12/16/2011 4:23 pm EST


Jim Jubak

Founder and Editor,

I’ve got a new theory about this stock market: Every time the Dow Industrial Average moves up by 0.4%, someone says something deeply depressing about Europe and the euro and drives stocks back down.

Paranoid? I don’t think so. You’re not paranoid if they really are out to get you.

Look at today, for example. U.S. stocks were solidly if modestly in the green—until Fitch Ratings lowered its outlook on France’s AAA credit rating to negative. (Fitch also put Spain, Italy, Slovenia, Ireland, and Cyprus on review for a downgrade.) With that the Dow Industrials went from green to red. The Dow closed  down 0.02% today.

Exactly the same pattern as yesterday when Christine Lagarde, managing director of the International Monetary Fund, took most—but not all—of the green out of stocks by saying that the euro debt crisis was escalating and then comparing the current crisis to the 1930s. (You know Great Depression, rise of Hitler, that kind of stuff.)

The language from Fitch Ratings was not quite as inflammatory today, but still extremely negative “Of particular concern is the absence of a credible financial backstop,” Fitch told Bloomberg.

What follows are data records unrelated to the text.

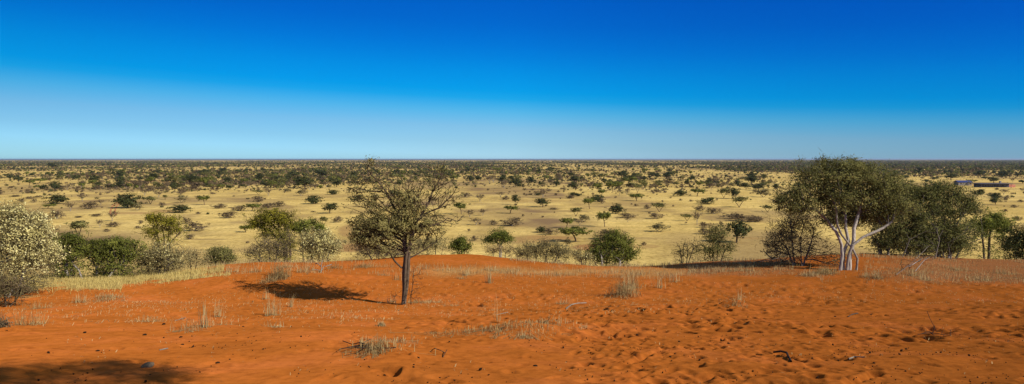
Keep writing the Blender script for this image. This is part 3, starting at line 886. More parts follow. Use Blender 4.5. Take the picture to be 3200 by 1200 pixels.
# the hanging twigs by its trunk
plant('twig_shrub', 'wispy bare twigs hanging beside the lone central tree trunk', 'shrub', (1284, 950), 21.3,
      [(1300, 900, 34, 45, 40, 0), (1295, 850, 26, 30, 22, 0), (1230, 925, 22, 24, 20, 0), (1320, 850, 16, 16, 8, 0)],
      [[(1284, 952), (1290, 890), (1292, 850)], [(1240, 950), (1232, 925)]], bark='bark_dark', r_tip=.004, expo=.3, wood_name='stem', thick=.6, jit=.2, twigs=60, spread=.12, k=3)
# big tree right
plant('thorn_tree', 'large dark thorn tree with white twisted trunk on the dune at right', 'tree', (2640, 842), 30,
      [(2600, 545, 110, 46, 190, 24), (2700, 550, 85, 46, 150, 24), (2655, 520, 90, 24, 90, 16), (2490, 612, 66, 46, 130, 20), (2530, 570, 65, 50, 100, 20), (2650, 610, 100, 50, 210, 22), (2760, 625, 80, 55, 160, 22, .7),
       (2670, 660, 80, 36, 110, 15, .8), (2580, 615, 60, 36, 80, 17), (2790, 600, 60, 40, 80, 20), (2530, 650, 55, 22, 40, 10), (2640, 690, 50, 30, 50, 9, .9), (2740, 685, 80, 36, 150, 16, 1.0), (2470, 650, 40, 22, 50, 14), (2760, 580, 70, 40, 110, 20), (2600, 660, 40, 26, 40, 7), (2650, 498, 80, 10, 24, 6), (2560, 497, 30, 8, 10, 4), (2440, 625, 30, 24, 36, 16), (2700, 690, 60, 30, 60, 7, 1.0), (2820, 640, 50, 30, 60, 16), (2620, 690, 70, 26, 70, 9, .5), (2780, 660, 50, 44, 110, 16, .4)],
      [[(2626, 842), (2632, 800), (2630, 765), (2612, 722), (2592, 690, .2), (2570, 668, .2), (2548, 652, .1), (2520, 652), (2495, 640)],
       [(2640, 842, .1), (2640, 790, .1), (2655, 755, .1), (2650, 715, .2), (2648, 670, .2), (2630, 610, .3)],
       [(2672, 838, -.1), (2674, 806, -.15), (2662, 778, -.1), (2645, 752), (2625, 730, -.1), (2610, 700, -.2), (2600, 640, -.3)],
       [(2646, 842), (2648, 800, -.1), (2660, 765, -.12), (2690, 742, -.1), (2720, 728, -.1), (2760, 712), (2790, 690), (2800, 650)],
       [(2654, 840), (2656, 790), (2668, 750), (2672, 715, .1), (2690, 670, .2), (2700, 610, .2)]],
      leaf='leaf_olive', bark='bark_white', size=(.095, .038), spread=.14, r_tip=.008, expo=.40, rmax=.095, k=7, rref=.10, thick=.9, jit=.11, twigs=700, step=.25, twig_leaf='leaf_olive')
plant('twiggy_bush', 'brown twiggy bush leaning against the white-trunked tree on its left', 'bush', (2500, 800), 32,
      [(2450, 730, 66, 62, 220, 11), (2500, 690, 70, 42, 150, 11), (2540, 740, 60, 45, 110, 5), (2420, 770, 46, 30, 70, 8), (2490, 780, 70, 22, 60, 4), (2585, 795, 46, 40, 110, 3, -.6)],
      fan(2500, 805, [(2430, 740), (2470, 690), (2510, 670), (2550, 720), (2410, 770)], w=50), leaf='leaf_grey', bark='bark_grey', size=(.075, .03), spread=.13, r_tip=.006, expo=.36, wood_name='stem', crown_name='foliage', twigs=1600, twig_leaf='leaf_brown')
plant('thorn_thicket', 'dark thicket tree with tangled pale limbs right of the white-trunked tree', 'tree', (2850, 778), 38,
      [(2800, 650, 80, 46, 190, 22), (2890, 610, 80, 40, 180, 22), (2950, 640, 90, 52, 240, 22), (2860, 680, 100, 46, 200, 16), (2960, 700, 80, 46, 150, 14), (2990, 610, 50, 36, 80, 18), (3030, 640, 46, 34, 70, 16), (2770, 710, 56, 36, 90, 12), (2900, 740, 90, 30, 80, 7), (2930, 585, 50, 22, 60, 16), (3050, 655, 30, 18, 24, 12), (2800, 745, 70, 26, 110, 4), (2900, 755, 80, 20, 130, 4), (2980, 745, 70, 26, 130, 5), (2740, 750, 40, 22, 60, 3), (2840, 725, 120, 36, 260, 15), (2960, 725, 95, 34, 220, 15), (2870, 760, 130, 16, 240, 14), (2790, 590, 60, 34, 110, 18), (2760, 760, 40, 20, 80, 12), (2980, 765, 70, 16, 110, 12)],
      fan(2760, 780, [(2720, 720), (2760, 690), (2800, 680)], w=30) + fan(2850, 778, [(2820, 700), (2860, 680), (2900, 660), (2880, 640)], w=40) + fan(2950, 782, [(2900, 720), (2950, 690), (3000, 660), (2990, 700)], w=50)
      + [[(2985, 785), (3005, 768), (3040, 752, -.2), (3075, 735, -.2), (3100, 715, -.2)], [(2780, 782, -1.2), (2800, 740, -1.3), (2850, 715, -1.3), (2900, 700, -1.2)], [(2930, 785, -1.2), (2915, 750, -1.3), (2960, 720, -1.4), (2990, 690, -1.2)], [(2880, 782, -1.2), (2890, 740, -1.3), (2875, 700, -1.3)], [(2940, 785, -.3), (2925, 760, -.3), (2945, 735, -.3), (2930, 710, -.2)]],
      skirt=.3, leaf='leaf_thicket', bark='bark_white', size=(.10, .045), spread=.15, r_tip=.009, expo=.36, rmax=.10, k=6, rref=.075, thick=.8, twigs=900, jit=.13, wood_name='trunk', twig_leaf='leaf_olive')
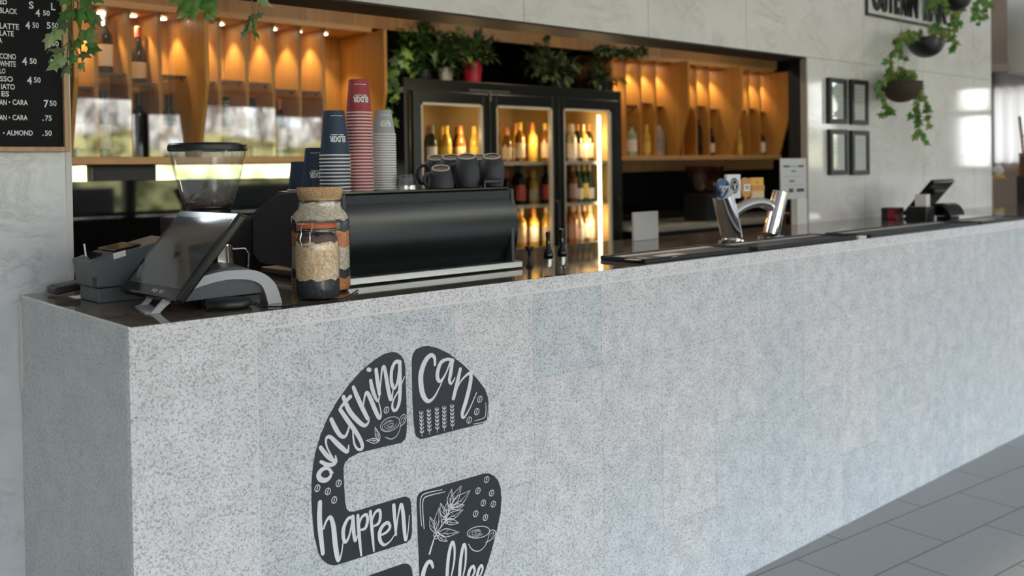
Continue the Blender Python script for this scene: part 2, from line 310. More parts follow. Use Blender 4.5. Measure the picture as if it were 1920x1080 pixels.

What’s needed is an explicit commitment from the European Central Bank, the company said.

Fitch knows that’s extremely unlikely—which is why it finished today’s announcement by saying that a comprehensive solution to the EuroZone crisis is “technically and politically beyond reach.”

It tells you something about where we are in this crisis that even something so starkly negative as that has led to only a relatively minor retreat in the markets.